Advanced D&D would be a notable departure from much of the Original Edition, with the addition of numerous rules that defined a version of the game similar to, but developed from the Original Rules plus the supplements. It is a game vast in scope, and deeply rooted in the worlds of Greyhawk and to a lesser extent Blackmoor. This would also be a departure from the spirit of the Original three in the sense that Gary, Dave and the other early contributors were encouraging players and DMs to do their own designing. The point was to take the outline of the rules and run with them in your own direction. Advanced D&D, of course, retained the idea--but had been heavily influenced by the home campaigns of Arneson and Gygax. Spell names, magic items and the like not only flavored the Advanced game but influenced the development of the ruleset to some degree. This was not entirely new, of course, as the Greyhawk and Blackmoor supplements had already begun to do so as a separate option to the Original rules. But Advanced D&D was not to be seen so much as a suggested beginning for play, but as the definitive set of rules to be used without significant deviation.

So, what do I recall playing? Well, that's an interesting question actually. I never really thought of it before; but to explain my theory fully I have to go back to the beginning of my introduction to gaming.

As I explain in previous posts, I was introduced to gaming in 1981 at my first Boy Scout meeting at my local church. The guys who were playing were about a year and a half older than me. They were almost 14, I had just turned twelve. The books they were using were AD&D books. Those were the books we used to develop characters. They never let me look at the Monster Manual or Dungeon Master's Guide; those were off limits and I would have to wait until I bought them for myself before I accessed that hidden knowledge. However, it didn't matter much as they were a resource at best--only referred to casually when we needed to know a modifier or some such. Our play was highly improvisational, and story driven. We mostly played at Scouts, or on camp outs, but occasionally at guys' houses. I distinctly recall being at one fellow's house and seeing his collection of gaming books. There on his shelf was a small beige box labelled Dungeons and Dragons. I recall asking about it, to which he replied, that taking the box off the shelf, that these were the the first rules of the game put out a long time ago (a long time ago relative to our ages--this was 1981 or 2). He showed me the original books and one or two supplement books (I can't recall which) and explained with reverence that this was the way it was originally played, the way he was taught to play by guys at the high school; but, he continued matter of factly putting the books back, we used the advanced version now. His tone was obviously one betraying the clear superiority of the large hard back books we used. 

That's the memory. And I never thought much about it, but as I consider the way I was taught to play the game, the way I taught others to play the game I believe it has significant relevance. It is my belief now that those early gaming mentors were playing a version of the Original Game with some advanced supplemental material. We used race as separate from class, advanced hit die, saves, alignment, weapon damage and the like but the game itself was a very simple approach to play. It was that very free form creative space between the Original Game and the Advanced Game that could for all intents and purposes be called Edition "Zero Point Five" (0.5).  Not quite Advanced D&D "by the book" as it were, but a definite extension of the Original Edition incorporating much of the supplemental material. 

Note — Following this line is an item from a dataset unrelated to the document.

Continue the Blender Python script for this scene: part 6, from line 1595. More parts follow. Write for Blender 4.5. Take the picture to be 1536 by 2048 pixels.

The significance of this, of course, is that it answers so many questions I have been asking myself for so long. Why can't I find the game I used to play? Why are so many newer games, or retros of past games dissatisfying to me? I'm not just looking for fast and light and flexible--lots of games provide that. I'm looking for that classic sweet spot between two editions. I am tempted to say that the edition I'm looking for doesn't exist as it replicates play similar to the Original Edition with the Advanced Books as a reference. It's not quite Original and it's not quite Advanced. 

However, I think some very viable options do exist. Games which were created to sit exactly in that sweet spot. And there is also another matter entirely that needs addressed; each of which I will take in turn in subsequent posts.